Material ->
________________
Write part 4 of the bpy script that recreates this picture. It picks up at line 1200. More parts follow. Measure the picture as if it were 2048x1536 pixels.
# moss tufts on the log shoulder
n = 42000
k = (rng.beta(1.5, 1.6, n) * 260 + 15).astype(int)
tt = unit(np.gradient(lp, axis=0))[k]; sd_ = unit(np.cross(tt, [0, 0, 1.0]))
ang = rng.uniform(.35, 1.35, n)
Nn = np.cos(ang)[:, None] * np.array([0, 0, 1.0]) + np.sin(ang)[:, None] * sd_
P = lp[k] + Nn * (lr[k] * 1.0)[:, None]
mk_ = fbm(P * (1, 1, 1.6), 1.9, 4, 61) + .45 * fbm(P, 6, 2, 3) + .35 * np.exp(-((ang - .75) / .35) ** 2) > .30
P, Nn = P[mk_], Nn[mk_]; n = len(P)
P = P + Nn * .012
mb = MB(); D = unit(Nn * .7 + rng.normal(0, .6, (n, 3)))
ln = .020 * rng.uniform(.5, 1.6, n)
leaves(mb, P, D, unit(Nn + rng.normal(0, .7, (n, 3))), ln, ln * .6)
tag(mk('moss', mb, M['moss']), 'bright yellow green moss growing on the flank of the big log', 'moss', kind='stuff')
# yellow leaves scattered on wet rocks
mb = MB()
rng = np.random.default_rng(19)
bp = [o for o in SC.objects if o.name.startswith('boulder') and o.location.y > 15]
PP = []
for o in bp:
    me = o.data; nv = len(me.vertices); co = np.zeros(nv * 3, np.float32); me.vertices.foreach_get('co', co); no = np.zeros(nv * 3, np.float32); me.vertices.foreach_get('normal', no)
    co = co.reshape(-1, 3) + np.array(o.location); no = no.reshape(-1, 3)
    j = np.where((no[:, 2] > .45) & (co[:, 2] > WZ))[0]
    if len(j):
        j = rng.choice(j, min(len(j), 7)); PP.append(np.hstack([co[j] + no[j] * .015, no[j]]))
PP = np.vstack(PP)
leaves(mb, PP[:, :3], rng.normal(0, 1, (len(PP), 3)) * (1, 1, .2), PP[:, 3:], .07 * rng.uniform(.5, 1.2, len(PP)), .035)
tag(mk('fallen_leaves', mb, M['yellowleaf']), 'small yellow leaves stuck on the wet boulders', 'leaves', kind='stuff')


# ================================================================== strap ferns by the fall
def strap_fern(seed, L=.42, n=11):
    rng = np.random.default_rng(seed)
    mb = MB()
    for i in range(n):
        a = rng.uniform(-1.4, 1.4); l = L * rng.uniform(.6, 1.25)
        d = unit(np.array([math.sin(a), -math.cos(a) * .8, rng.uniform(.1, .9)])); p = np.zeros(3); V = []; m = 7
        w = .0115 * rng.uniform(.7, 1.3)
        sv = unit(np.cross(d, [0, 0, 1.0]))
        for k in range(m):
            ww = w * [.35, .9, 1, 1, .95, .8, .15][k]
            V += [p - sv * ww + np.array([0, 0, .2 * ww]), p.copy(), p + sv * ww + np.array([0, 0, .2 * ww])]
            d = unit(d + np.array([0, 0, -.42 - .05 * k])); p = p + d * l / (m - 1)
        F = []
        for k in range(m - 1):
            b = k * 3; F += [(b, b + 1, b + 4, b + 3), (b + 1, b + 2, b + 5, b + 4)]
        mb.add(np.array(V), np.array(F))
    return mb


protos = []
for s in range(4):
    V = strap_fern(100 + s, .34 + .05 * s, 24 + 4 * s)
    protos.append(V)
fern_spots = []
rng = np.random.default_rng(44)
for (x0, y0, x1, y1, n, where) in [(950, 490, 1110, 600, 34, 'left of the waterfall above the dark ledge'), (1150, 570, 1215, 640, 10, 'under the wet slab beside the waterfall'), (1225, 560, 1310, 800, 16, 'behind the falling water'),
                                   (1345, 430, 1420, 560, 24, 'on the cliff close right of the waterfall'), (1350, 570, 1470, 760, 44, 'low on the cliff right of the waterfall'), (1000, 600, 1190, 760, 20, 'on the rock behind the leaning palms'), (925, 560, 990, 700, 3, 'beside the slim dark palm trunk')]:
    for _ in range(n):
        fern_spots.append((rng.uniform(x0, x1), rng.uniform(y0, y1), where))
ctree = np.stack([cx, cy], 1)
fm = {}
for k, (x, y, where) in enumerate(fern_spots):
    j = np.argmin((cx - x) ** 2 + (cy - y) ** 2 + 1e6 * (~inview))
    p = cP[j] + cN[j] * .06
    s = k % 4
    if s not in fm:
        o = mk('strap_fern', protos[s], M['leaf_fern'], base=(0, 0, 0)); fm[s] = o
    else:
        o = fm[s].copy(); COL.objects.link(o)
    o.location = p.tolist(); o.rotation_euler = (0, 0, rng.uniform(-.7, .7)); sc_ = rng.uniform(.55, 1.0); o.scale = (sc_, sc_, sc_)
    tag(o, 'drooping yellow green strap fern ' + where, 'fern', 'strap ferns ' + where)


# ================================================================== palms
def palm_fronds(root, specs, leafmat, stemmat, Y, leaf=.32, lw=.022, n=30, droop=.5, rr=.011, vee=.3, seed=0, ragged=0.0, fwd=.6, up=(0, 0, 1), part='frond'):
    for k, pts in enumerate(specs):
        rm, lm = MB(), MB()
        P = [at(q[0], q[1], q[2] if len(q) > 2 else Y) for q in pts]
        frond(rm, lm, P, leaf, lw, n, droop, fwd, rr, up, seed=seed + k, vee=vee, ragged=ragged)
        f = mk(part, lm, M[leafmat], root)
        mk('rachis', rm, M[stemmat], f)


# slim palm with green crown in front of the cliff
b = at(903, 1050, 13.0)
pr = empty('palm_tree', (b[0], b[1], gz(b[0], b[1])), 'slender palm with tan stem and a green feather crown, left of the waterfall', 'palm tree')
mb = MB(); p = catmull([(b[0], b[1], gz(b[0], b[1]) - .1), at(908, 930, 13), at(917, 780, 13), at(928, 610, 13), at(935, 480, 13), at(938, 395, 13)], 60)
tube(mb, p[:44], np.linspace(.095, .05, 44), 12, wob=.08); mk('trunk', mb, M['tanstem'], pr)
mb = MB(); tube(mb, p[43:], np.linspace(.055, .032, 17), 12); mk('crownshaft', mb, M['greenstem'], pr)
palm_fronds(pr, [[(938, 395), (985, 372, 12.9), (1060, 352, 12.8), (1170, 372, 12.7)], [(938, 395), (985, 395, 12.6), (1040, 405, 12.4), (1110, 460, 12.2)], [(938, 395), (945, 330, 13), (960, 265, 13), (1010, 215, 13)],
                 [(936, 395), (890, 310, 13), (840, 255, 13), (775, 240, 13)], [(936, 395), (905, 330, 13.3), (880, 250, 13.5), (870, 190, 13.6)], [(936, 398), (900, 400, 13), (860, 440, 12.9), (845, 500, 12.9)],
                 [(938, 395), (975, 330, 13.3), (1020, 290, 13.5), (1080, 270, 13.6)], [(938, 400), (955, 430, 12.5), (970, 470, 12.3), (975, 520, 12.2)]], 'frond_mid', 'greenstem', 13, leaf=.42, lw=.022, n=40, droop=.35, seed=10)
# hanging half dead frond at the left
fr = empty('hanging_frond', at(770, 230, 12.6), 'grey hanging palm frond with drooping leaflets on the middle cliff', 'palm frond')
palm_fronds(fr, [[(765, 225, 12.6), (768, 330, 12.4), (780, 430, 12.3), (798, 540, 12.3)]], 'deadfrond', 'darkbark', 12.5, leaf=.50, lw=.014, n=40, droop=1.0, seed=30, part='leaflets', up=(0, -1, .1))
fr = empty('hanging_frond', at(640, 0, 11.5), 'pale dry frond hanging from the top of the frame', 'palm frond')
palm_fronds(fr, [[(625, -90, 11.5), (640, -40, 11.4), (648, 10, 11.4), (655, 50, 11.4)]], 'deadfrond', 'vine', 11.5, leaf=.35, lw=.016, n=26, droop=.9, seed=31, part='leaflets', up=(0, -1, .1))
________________
Instruction -> Return exactly the lines that run from the top of the listing above to the line containing "tag(mk('fallen_leaves', mb, M['yellowleaf']), 'small", please, keeping both end lines and leaving out everything else.

Completed task ->
Write part 4 of the bpy script that recreates this picture. It picks up at line 1200. More parts follow. Measure the picture as if it were 2048x1536 pixels.
# moss tufts on the log shoulder
n = 42000
k = (rng.beta(1.5, 1.6, n) * 260 + 15).astype(int)
tt = unit(np.gradient(lp, axis=0))[k]; sd_ = unit(np.cross(tt, [0, 0, 1.0]))
ang = rng.uniform(.35, 1.35, n)
Nn = np.cos(ang)[:, None] * np.array([0, 0, 1.0]) + np.sin(ang)[:, None] * sd_
P = lp[k] + Nn * (lr[k] * 1.0)[:, None]
mk_ = fbm(P * (1, 1, 1.6), 1.9, 4, 61) + .45 * fbm(P, 6, 2, 3) + .35 * np.exp(-((ang - .75) / .35) ** 2) > .30
P, Nn = P[mk_], Nn[mk_]; n = len(P)
P = P + Nn * .012
mb = MB(); D = unit(Nn * .7 + rng.normal(0, .6, (n, 3)))
ln = .020 * rng.uniform(.5, 1.6, n)
leaves(mb, P, D, unit(Nn + rng.normal(0, .7, (n, 3))), ln, ln * .6)
tag(mk('moss', mb, M['moss']), 'bright yellow green moss growing on the flank of the big log', 'moss', kind='stuff')
# yellow leaves scattered on wet rocks
mb = MB()
rng = np.random.default_rng(19)
bp = [o for o in SC.objects if o.name.startswith('boulder') and o.location.y > 15]
PP = []
for o in bp:
    me = o.data; nv = len(me.vertices); co = np.zeros(nv * 3, np.float32); me.vertices.foreach_get('co', co); no = np.zeros(nv * 3, np.float32); me.vertices.foreach_get('normal', no)
    co = co.reshape(-1, 3) + np.array(o.location); no = no.reshape(-1, 3)
    j = np.where((no[:, 2] > .45) & (co[:, 2] > WZ))[0]
    if len(j):
        j = rng.choice(j, min(len(j), 7)); PP.append(np.hstack([co[j] + no[j] * .015, no[j]]))
PP = np.vstack(PP)
leaves(mb, PP[:, :3], rng.normal(0, 1, (len(PP), 3)) * (1, 1, .2), PP[:, 3:], .07 * rng.uniform(.5, 1.2, len(PP)), .035)
tag(mk('fallen_leaves', mb, M['yellowleaf']), 'small yellow leaves stuck on the wet boulders', 'leaves', kind='stuff')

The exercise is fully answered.